Start of Data for processing
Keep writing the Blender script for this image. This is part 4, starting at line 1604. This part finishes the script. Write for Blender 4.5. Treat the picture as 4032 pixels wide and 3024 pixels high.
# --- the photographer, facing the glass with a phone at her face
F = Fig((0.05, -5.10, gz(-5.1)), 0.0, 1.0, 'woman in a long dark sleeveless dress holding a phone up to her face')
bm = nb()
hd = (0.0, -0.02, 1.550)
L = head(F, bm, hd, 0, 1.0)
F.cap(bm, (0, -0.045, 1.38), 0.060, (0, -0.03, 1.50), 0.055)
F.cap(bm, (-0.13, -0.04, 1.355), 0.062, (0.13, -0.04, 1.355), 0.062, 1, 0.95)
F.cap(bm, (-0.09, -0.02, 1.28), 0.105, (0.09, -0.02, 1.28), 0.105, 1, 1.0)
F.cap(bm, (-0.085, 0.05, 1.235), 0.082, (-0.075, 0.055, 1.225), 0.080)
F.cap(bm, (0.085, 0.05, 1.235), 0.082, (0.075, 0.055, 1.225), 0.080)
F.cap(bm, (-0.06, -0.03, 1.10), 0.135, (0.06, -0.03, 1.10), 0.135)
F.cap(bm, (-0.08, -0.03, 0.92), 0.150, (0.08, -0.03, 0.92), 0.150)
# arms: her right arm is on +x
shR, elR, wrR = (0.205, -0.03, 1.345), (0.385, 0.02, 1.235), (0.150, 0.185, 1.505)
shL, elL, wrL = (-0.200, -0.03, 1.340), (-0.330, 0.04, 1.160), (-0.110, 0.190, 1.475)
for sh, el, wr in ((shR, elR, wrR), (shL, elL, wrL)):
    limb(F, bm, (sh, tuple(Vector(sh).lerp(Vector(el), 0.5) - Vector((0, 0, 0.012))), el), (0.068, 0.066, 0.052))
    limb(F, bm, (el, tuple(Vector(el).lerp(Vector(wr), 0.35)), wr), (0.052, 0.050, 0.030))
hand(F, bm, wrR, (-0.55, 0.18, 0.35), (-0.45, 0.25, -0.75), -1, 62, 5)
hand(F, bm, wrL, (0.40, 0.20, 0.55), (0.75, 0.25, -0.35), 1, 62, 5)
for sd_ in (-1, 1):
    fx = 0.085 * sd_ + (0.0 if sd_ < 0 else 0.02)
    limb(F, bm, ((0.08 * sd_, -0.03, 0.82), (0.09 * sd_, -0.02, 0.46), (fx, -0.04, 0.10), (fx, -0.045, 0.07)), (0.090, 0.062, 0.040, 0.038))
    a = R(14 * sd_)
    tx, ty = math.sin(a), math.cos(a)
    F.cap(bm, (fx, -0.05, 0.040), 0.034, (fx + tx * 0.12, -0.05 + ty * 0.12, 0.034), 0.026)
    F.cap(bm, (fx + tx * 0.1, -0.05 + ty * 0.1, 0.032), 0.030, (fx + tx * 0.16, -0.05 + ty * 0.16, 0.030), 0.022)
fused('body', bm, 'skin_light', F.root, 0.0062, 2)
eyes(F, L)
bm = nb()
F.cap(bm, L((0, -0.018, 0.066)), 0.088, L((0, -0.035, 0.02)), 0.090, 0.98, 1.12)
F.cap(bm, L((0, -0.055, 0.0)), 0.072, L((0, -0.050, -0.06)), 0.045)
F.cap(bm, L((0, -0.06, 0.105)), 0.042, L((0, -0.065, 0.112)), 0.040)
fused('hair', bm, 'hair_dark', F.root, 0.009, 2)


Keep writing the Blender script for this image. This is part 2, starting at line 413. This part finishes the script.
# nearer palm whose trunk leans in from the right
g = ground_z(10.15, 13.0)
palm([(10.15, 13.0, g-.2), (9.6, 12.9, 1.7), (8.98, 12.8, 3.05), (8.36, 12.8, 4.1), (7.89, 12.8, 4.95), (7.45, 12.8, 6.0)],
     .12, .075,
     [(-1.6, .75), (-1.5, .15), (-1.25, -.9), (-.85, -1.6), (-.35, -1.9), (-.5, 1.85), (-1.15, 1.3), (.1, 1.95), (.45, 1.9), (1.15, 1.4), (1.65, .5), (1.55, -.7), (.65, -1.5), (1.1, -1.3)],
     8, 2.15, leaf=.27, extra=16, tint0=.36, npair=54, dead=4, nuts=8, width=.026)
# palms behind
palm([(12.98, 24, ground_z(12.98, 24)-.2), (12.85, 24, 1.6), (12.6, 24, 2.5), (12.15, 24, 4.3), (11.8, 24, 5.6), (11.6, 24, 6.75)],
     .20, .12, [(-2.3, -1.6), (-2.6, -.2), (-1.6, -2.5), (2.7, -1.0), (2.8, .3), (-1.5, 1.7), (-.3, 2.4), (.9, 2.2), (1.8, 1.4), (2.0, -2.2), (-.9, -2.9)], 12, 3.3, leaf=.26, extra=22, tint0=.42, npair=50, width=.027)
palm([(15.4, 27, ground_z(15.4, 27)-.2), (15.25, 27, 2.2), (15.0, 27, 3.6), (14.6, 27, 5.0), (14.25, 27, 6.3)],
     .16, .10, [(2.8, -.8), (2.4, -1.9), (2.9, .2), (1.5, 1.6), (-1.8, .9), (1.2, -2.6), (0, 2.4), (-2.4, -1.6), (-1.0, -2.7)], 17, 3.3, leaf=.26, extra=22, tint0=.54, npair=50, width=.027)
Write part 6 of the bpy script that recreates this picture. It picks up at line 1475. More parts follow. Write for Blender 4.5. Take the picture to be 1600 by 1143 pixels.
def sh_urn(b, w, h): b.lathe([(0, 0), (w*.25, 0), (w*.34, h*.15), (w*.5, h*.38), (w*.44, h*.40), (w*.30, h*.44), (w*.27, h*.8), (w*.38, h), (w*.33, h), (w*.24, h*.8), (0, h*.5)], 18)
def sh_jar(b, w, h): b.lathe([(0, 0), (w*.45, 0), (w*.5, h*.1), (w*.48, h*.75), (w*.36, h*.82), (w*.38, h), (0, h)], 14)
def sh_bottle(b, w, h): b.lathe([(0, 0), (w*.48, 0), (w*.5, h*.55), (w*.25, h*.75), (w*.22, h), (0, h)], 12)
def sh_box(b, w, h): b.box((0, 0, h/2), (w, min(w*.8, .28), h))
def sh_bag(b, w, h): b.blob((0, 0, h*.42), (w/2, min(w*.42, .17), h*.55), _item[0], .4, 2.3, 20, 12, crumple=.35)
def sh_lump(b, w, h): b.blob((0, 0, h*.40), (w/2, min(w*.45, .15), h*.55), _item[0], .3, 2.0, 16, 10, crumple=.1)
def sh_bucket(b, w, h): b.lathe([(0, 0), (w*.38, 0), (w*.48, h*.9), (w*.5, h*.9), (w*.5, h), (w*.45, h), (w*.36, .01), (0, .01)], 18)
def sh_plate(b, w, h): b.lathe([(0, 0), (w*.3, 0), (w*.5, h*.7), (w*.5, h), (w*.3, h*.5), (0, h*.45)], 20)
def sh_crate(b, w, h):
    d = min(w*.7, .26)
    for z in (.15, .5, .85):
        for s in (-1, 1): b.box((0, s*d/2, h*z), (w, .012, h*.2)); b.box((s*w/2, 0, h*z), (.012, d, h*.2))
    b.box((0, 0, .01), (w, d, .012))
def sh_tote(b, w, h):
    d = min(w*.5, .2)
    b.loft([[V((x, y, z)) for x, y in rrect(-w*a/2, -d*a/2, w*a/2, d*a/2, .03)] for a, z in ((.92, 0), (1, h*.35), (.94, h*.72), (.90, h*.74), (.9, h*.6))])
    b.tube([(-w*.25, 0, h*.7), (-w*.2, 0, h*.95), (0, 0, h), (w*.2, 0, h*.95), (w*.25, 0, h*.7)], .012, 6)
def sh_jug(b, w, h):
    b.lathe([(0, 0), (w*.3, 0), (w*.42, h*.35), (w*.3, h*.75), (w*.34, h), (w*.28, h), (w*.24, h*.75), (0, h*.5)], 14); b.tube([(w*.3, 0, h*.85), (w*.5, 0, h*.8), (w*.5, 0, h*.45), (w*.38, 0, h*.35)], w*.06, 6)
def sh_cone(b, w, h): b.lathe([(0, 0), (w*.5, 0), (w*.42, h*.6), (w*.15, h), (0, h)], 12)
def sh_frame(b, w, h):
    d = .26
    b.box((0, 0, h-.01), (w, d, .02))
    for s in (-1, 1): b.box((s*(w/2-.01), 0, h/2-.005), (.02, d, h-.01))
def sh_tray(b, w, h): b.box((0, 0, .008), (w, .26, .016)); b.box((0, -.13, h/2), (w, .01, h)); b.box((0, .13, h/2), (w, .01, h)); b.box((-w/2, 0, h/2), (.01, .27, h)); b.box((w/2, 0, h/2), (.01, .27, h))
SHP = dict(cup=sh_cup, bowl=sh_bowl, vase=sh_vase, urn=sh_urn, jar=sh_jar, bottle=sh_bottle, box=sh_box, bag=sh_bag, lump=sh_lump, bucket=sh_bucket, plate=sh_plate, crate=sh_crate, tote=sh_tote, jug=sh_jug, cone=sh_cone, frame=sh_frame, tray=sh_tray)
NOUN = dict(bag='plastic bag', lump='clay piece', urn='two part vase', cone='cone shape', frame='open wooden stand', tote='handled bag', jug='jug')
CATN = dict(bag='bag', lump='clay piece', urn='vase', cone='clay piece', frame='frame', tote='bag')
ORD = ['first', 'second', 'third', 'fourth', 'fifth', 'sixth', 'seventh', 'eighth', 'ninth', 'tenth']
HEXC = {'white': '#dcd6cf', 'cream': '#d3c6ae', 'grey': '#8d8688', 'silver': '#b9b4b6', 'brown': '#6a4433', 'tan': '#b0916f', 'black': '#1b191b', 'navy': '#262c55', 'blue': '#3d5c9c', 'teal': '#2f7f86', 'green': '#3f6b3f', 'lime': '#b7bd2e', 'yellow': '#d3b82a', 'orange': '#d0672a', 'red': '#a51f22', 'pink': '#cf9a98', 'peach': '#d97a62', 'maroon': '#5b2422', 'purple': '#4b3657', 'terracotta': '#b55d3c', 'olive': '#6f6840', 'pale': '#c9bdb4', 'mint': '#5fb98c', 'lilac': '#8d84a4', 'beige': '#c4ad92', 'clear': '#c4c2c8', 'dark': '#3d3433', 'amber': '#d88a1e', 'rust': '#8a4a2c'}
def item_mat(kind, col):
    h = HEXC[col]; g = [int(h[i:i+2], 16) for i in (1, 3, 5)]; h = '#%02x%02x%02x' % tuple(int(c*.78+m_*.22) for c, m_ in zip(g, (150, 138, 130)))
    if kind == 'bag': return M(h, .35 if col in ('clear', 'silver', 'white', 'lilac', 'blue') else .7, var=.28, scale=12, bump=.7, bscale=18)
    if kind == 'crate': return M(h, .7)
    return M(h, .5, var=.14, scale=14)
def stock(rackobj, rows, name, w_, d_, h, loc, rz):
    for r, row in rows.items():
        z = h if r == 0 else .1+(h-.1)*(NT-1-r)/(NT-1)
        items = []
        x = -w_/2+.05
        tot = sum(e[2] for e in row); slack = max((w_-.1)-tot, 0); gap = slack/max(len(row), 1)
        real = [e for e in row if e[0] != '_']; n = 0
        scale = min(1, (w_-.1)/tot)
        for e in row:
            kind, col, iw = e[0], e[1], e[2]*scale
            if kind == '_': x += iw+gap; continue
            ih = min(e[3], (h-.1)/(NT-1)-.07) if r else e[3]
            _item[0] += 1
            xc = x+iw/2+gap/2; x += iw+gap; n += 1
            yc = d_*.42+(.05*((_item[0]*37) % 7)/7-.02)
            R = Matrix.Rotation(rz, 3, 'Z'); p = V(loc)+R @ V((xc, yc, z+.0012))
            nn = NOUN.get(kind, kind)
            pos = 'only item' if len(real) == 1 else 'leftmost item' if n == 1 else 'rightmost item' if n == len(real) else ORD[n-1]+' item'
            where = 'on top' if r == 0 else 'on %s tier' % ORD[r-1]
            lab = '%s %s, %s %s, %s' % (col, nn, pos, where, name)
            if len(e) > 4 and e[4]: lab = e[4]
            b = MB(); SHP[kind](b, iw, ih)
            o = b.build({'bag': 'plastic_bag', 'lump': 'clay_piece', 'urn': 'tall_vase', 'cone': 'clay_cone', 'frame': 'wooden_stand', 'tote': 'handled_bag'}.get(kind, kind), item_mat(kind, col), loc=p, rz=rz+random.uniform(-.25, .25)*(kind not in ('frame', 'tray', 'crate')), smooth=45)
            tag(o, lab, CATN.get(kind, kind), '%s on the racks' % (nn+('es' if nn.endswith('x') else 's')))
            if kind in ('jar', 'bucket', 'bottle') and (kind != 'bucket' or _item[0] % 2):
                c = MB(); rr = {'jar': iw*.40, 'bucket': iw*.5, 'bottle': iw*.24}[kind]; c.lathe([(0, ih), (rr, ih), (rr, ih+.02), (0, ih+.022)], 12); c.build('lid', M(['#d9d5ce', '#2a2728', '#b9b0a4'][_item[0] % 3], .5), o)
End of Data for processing
Pick out the lines that contain "part" and copy them.

Keep writing the Blender script for this image. This is part 4, starting at line 1604. This part finishes the script. Write for Blender 4.5. Treat the picture as 4032 pixels wide and 3024 pixels high.
Keep writing the Blender script for this image. This is part 2, starting at line 413. This part finishes the script.
Write part 6 of the bpy script that recreates this picture. It picks up at line 1475. More parts follow. Write for Blender 4.5. Take the picture to be 1600 by 1143 pixels.
NOUN = dict(bag='plastic bag', lump='clay piece', urn='two part vase', cone='cone shape', frame='open wooden stand', tote='handled bag', jug='jug')